## [WHAT IS ASKED]
Every entry that follows needs to be repeated exactly.

## [TASK INPUTS]
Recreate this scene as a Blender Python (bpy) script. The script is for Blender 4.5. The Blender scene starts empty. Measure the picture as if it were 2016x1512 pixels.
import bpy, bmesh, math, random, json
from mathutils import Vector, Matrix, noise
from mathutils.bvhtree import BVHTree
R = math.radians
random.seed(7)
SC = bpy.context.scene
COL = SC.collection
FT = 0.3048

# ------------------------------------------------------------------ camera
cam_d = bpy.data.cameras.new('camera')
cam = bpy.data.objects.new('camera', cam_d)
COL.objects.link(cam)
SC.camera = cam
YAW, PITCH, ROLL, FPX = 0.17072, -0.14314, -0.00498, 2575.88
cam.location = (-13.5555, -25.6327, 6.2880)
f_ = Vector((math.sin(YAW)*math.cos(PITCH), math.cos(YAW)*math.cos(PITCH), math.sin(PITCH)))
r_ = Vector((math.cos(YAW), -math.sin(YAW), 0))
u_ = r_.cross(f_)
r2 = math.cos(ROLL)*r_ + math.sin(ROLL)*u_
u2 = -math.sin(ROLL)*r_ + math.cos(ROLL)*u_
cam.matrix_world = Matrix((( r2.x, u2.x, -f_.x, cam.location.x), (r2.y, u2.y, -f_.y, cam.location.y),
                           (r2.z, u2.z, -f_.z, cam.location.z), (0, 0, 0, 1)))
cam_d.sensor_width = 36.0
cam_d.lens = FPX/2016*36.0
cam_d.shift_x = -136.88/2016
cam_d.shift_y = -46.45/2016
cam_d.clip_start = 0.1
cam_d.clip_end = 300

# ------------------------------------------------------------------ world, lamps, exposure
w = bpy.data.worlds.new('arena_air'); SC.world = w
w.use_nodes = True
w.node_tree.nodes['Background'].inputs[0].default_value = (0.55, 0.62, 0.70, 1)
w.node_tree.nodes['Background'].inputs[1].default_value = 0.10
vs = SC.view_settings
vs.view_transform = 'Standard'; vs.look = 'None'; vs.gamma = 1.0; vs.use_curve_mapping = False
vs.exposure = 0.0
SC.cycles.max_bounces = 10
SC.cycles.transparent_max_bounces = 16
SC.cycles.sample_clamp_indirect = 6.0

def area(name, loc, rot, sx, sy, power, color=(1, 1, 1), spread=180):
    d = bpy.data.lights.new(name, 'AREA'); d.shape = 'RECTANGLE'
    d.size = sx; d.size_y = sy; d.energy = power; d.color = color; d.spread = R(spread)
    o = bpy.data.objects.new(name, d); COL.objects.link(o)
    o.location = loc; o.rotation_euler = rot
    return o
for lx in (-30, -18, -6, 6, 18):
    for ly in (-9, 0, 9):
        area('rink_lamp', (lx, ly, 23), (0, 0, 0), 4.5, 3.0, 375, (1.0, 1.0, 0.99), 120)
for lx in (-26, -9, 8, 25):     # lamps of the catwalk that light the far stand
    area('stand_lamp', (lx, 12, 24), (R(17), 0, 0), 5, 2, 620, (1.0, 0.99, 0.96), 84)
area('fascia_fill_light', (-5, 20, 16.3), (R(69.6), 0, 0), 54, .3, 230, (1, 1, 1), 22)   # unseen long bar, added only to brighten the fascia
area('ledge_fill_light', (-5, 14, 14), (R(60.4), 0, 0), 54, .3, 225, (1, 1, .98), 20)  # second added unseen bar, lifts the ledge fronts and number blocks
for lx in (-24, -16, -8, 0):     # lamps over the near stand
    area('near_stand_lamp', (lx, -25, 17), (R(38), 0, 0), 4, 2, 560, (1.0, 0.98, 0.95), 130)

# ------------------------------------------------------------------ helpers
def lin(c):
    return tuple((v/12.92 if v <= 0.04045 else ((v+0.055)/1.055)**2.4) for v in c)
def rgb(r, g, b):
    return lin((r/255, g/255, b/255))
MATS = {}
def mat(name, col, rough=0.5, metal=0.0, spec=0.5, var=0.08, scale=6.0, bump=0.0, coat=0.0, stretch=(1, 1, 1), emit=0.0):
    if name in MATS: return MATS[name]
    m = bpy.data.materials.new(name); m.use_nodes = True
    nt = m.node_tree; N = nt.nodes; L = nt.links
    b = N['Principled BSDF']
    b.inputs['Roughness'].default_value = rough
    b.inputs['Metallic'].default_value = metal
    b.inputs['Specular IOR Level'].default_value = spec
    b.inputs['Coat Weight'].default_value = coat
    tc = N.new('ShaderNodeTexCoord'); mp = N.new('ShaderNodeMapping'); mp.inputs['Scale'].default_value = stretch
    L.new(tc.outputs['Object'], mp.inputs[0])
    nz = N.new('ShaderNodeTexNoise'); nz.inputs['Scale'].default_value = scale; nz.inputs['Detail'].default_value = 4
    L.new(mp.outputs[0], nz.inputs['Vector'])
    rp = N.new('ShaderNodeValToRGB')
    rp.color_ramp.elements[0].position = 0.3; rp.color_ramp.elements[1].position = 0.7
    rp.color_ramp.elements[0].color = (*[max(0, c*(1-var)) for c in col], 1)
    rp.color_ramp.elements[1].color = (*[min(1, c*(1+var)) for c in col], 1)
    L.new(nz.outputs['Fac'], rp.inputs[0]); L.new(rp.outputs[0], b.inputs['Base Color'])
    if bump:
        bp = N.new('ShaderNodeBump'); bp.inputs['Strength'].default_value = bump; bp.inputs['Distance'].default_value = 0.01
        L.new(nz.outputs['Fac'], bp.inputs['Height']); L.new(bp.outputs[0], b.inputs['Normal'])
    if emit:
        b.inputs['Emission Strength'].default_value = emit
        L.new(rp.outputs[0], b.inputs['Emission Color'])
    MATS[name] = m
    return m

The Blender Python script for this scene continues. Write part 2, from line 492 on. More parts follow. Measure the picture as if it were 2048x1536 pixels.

## [FULL ANSWER]
Recreate this scene as a Blender Python (bpy) script. The script is for Blender 4.5. The Blender scene starts empty. Measure the picture as if it were 2016x1512 pixels.
import bpy, bmesh, math, random, json
from mathutils import Vector, Matrix, noise
from mathutils.bvhtree import BVHTree
R = math.radians
random.seed(7)
SC = bpy.context.scene
COL = SC.collection
FT = 0.3048

# ------------------------------------------------------------------ camera
cam_d = bpy.data.cameras.new('camera')
cam = bpy.data.objects.new('camera', cam_d)
COL.objects.link(cam)
SC.camera = cam
YAW, PITCH, ROLL, FPX = 0.17072, -0.14314, -0.00498, 2575.88
cam.location = (-13.5555, -25.6327, 6.2880)
f_ = Vector((math.sin(YAW)*math.cos(PITCH), math.cos(YAW)*math.cos(PITCH), math.sin(PITCH)))
r_ = Vector((math.cos(YAW), -math.sin(YAW), 0))
u_ = r_.cross(f_)
r2 = math.cos(ROLL)*r_ + math.sin(ROLL)*u_
u2 = -math.sin(ROLL)*r_ + math.cos(ROLL)*u_
cam.matrix_world = Matrix((( r2.x, u2.x, -f_.x, cam.location.x), (r2.y, u2.y, -f_.y, cam.location.y),
                           (r2.z, u2.z, -f_.z, cam.location.z), (0, 0, 0, 1)))
cam_d.sensor_width = 36.0
cam_d.lens = FPX/2016*36.0
cam_d.shift_x = -136.88/2016
cam_d.shift_y = -46.45/2016
cam_d.clip_start = 0.1
cam_d.clip_end = 300

# ------------------------------------------------------------------ world, lamps, exposure
w = bpy.data.worlds.new('arena_air'); SC.world = w
w.use_nodes = True
w.node_tree.nodes['Background'].inputs[0].default_value = (0.55, 0.62, 0.70, 1)
w.node_tree.nodes['Background'].inputs[1].default_value = 0.10
vs = SC.view_settings
vs.view_transform = 'Standard'; vs.look = 'None'; vs.gamma = 1.0; vs.use_curve_mapping = False
vs.exposure = 0.0
SC.cycles.max_bounces = 10
SC.cycles.transparent_max_bounces = 16
SC.cycles.sample_clamp_indirect = 6.0

def area(name, loc, rot, sx, sy, power, color=(1, 1, 1), spread=180):
    d = bpy.data.lights.new(name, 'AREA'); d.shape = 'RECTANGLE'
    d.size = sx; d.size_y = sy; d.energy = power; d.color = color; d.spread = R(spread)
    o = bpy.data.objects.new(name, d); COL.objects.link(o)
    o.location = loc; o.rotation_euler = rot
    return o
for lx in (-30, -18, -6, 6, 18):
    for ly in (-9, 0, 9):
        area('rink_lamp', (lx, ly, 23), (0, 0, 0), 4.5, 3.0, 375, (1.0, 1.0, 0.99), 120)
for lx in (-26, -9, 8, 25):     # lamps of the catwalk that light the far stand
    area('stand_lamp', (lx, 12, 24), (R(17), 0, 0), 5, 2, 620, (1.0, 0.99, 0.96), 84)
area('fascia_fill_light', (-5, 20, 16.3), (R(69.6), 0, 0), 54, .3, 230, (1, 1, 1), 22)   # unseen long bar, added only to brighten the fascia
area('ledge_fill_light', (-5, 14, 14), (R(60.4), 0, 0), 54, .3, 225, (1, 1, .98), 20)  # second added unseen bar, lifts the ledge fronts and number blocks
for lx in (-24, -16, -8, 0):     # lamps over the near stand
    area('near_stand_lamp', (lx, -25, 17), (R(38), 0, 0), 4, 2, 560, (1.0, 0.98, 0.95), 130)

# ------------------------------------------------------------------ helpers
def lin(c):
    return tuple((v/12.92 if v <= 0.04045 else ((v+0.055)/1.055)**2.4) for v in c)
def rgb(r, g, b):
    return lin((r/255, g/255, b/255))
MATS = {}
def mat(name, col, rough=0.5, metal=0.0, spec=0.5, var=0.08, scale=6.0, bump=0.0, coat=0.0, stretch=(1, 1, 1), emit=0.0):
    if name in MATS: return MATS[name]
    m = bpy.data.materials.new(name); m.use_nodes = True
    nt = m.node_tree; N = nt.nodes; L = nt.links
    b = N['Principled BSDF']
    b.inputs['Roughness'].default_value = rough
    b.inputs['Metallic'].default_value = metal
    b.inputs['Specular IOR Level'].default_value = spec
    b.inputs['Coat Weight'].default_value = coat
    tc = N.new('ShaderNodeTexCoord'); mp = N.new('ShaderNodeMapping'); mp.inputs['Scale'].default_value = stretch
    L.new(tc.outputs['Object'], mp.inputs[0])
    nz = N.new('ShaderNodeTexNoise'); nz.inputs['Scale'].default_value = scale; nz.inputs['Detail'].default_value = 4
    L.new(mp.outputs[0], nz.inputs['Vector'])
    rp = N.new('ShaderNodeValToRGB')
    rp.color_ramp.elements[0].position = 0.3; rp.color_ramp.elements[1].position = 0.7
    rp.color_ramp.elements[0].color = (*[max(0, c*(1-var)) for c in col], 1)
    rp.color_ramp.elements[1].color = (*[min(1, c*(1+var)) for c in col], 1)
    L.new(nz.outputs['Fac'], rp.inputs[0]); L.new(rp.outputs[0], b.inputs['Base Color'])
    if bump:
        bp = N.new('ShaderNodeBump'); bp.inputs['Strength'].default_value = bump; bp.inputs['Distance'].default_value = 0.01
        L.new(nz.outputs['Fac'], bp.inputs['Height']); L.new(bp.outputs[0], b.inputs['Normal'])
    if emit:
        b.inputs['Emission Strength'].default_value = emit
        L.new(rp.outputs[0], b.inputs['Emission Color'])
    MATS[name] = m
    return m

The Blender Python script for this scene continues. Write part 2, from line 492 on. More parts follow. Measure the picture as if it were 2048x1536 pixels.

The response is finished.